Asset classification norms
A part of the outstanding, principal amount can be converted into debt or equity instruments as part of restructuring. The debt / equity instruments so created will be classified in the same asset classification category in which the restructured advance has been classified. Further movement in the asset classification of these instruments would also be determined based on the subsequent asset classification of the restructured advance.

Income recognition norms
Standard Accounts
In the case of restructured accounts classified as ‘standard’, the income, if any, generated by these instruments may be recognised on accrual basis.

Non- Performing Accounts
In the case of restructured accounts classified as non-performing assets, the income, if any, generated by these instruments may be recognised only on cash basis.

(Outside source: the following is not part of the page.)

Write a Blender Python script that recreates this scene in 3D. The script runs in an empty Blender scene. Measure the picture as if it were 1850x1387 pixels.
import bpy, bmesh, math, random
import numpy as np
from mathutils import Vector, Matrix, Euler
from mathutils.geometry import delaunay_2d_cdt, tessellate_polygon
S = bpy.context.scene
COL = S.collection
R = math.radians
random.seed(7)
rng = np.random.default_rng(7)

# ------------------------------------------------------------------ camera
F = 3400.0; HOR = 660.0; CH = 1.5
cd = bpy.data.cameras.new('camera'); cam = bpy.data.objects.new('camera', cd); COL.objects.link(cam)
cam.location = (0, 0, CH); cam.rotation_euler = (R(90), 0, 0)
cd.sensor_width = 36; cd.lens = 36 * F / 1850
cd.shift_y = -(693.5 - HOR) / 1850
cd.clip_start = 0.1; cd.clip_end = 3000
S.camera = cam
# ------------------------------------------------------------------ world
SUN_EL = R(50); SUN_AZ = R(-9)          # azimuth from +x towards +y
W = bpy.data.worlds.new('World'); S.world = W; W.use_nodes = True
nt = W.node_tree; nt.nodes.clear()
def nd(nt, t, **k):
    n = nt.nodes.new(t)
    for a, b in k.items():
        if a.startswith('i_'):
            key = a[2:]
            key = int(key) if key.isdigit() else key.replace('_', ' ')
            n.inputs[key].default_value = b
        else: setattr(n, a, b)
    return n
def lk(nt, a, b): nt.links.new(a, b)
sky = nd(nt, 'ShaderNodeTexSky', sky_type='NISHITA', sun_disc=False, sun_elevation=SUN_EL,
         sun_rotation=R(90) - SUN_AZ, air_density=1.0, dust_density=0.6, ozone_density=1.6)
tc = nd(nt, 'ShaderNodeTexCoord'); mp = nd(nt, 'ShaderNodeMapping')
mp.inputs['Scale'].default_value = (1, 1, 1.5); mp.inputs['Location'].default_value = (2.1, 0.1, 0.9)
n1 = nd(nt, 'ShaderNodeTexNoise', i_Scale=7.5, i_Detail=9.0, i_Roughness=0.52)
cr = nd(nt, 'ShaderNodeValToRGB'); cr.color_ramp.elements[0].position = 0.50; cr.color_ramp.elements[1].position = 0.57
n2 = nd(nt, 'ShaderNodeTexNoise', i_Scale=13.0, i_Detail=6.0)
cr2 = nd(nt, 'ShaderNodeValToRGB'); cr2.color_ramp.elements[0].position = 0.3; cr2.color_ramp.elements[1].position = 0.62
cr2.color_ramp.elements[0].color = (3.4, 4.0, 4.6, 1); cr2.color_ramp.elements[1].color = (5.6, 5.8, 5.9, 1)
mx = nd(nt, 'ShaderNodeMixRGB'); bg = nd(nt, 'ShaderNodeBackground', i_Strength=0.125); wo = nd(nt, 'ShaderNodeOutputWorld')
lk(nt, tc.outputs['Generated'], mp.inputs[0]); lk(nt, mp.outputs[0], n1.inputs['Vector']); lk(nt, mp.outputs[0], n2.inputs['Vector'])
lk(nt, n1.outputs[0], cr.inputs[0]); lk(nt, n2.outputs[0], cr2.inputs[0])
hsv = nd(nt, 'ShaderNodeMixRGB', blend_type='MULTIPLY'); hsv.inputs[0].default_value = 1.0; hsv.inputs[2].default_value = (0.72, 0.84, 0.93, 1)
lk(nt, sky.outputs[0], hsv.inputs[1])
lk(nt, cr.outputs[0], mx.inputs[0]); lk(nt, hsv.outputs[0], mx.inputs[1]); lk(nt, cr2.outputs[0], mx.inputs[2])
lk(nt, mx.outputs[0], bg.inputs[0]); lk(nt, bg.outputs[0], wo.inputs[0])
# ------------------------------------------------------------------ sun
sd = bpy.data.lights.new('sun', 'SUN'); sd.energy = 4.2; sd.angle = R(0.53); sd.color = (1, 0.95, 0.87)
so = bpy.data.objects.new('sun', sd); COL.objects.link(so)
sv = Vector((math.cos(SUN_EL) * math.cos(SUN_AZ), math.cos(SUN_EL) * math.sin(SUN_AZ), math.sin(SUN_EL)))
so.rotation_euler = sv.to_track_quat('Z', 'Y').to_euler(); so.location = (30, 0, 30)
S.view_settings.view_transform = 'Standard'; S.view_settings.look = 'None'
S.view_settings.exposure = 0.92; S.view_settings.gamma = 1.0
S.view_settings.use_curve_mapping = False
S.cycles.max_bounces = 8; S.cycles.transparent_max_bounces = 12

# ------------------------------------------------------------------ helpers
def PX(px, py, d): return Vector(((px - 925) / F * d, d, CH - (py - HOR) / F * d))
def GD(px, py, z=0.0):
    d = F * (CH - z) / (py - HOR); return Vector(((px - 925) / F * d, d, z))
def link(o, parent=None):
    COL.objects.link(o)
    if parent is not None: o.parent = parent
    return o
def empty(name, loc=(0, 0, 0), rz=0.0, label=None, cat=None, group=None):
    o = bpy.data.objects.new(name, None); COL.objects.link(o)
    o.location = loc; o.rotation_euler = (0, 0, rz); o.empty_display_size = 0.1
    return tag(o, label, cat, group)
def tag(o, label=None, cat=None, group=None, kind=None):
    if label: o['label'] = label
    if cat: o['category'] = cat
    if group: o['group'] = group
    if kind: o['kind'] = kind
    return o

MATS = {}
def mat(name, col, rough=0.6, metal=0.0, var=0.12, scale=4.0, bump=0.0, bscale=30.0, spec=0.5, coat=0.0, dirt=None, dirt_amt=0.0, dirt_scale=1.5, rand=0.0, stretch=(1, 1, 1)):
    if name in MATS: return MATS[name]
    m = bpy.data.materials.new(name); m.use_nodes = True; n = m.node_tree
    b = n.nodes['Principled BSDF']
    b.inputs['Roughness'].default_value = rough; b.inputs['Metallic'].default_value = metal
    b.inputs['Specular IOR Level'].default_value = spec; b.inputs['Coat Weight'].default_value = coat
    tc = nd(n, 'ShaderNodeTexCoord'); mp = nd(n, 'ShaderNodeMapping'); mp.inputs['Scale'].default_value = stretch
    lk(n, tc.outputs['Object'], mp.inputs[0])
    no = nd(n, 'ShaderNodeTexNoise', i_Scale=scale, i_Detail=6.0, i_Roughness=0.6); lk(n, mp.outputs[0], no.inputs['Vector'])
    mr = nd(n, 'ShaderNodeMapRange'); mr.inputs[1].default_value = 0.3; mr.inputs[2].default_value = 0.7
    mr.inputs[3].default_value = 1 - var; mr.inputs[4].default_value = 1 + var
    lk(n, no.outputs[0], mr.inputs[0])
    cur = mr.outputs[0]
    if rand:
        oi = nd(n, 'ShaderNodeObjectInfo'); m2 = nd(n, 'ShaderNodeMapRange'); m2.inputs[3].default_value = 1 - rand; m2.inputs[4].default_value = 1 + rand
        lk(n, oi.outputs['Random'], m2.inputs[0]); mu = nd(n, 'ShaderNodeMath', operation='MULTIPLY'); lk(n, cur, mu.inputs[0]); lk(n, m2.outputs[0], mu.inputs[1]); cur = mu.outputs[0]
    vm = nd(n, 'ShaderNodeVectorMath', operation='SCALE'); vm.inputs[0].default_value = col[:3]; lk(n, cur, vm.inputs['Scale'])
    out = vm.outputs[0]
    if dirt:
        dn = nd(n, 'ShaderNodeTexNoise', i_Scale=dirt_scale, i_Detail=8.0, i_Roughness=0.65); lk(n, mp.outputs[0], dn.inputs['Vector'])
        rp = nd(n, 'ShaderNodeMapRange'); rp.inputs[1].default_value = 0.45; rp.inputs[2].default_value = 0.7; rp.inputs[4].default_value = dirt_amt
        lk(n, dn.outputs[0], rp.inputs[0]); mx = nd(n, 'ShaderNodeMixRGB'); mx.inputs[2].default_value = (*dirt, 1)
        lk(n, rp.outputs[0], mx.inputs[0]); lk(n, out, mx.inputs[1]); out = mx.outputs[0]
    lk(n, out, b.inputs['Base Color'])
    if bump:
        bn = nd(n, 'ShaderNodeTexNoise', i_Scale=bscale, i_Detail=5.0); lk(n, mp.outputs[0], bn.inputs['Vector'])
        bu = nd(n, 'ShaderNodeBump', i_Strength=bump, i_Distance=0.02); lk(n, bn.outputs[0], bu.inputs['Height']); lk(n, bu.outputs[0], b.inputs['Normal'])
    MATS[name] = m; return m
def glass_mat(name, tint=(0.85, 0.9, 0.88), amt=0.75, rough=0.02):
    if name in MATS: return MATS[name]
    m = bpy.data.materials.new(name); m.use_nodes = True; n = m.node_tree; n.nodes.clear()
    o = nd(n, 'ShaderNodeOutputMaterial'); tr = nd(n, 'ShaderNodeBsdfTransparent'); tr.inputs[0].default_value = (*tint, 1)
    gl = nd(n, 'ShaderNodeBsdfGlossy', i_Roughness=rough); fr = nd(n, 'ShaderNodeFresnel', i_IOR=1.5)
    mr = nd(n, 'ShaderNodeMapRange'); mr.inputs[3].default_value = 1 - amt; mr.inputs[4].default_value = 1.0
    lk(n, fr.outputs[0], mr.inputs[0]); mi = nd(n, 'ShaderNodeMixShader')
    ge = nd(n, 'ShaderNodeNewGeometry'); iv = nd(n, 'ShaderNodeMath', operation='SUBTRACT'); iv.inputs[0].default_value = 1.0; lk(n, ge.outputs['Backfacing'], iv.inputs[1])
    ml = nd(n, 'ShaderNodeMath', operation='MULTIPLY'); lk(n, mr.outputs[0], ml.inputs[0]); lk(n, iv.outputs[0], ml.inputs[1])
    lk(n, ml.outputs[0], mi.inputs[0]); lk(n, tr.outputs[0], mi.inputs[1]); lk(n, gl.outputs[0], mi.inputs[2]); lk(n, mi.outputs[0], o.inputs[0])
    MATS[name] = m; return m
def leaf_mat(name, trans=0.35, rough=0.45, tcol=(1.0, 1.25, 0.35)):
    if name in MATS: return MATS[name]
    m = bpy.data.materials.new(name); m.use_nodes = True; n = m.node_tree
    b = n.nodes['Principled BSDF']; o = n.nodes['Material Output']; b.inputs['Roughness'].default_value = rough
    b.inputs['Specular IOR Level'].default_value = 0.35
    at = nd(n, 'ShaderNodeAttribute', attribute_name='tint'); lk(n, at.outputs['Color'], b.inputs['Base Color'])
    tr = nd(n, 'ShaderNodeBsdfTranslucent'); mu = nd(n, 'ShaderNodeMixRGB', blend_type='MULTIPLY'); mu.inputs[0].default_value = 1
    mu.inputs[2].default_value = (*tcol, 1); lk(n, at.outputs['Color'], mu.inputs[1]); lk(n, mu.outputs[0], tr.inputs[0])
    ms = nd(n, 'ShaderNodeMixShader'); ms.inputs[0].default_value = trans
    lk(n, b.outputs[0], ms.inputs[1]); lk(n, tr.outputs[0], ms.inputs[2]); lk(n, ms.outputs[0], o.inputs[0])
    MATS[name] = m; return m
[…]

Valuation and provisioning norms
These instruments should be held under AFS and valued as per usual valuation norms. Equity classified as standard asset should be valued either at market value, if quoted, or at break-up value, if not quoted (without considering the revaluation reserve, if any) which is to be ascertained from the company’s latest balance sheet. In case the latest balance sheet is not available, the shares are to be valued at Re. 1. Equity instrument classified as NPA should be valued at market value, if quoted, and in case where equity is not quoted, it should be valued at Re. 1. Depreciation on these instruments should not be offset against the appreciation in any other securities held under the AFS category.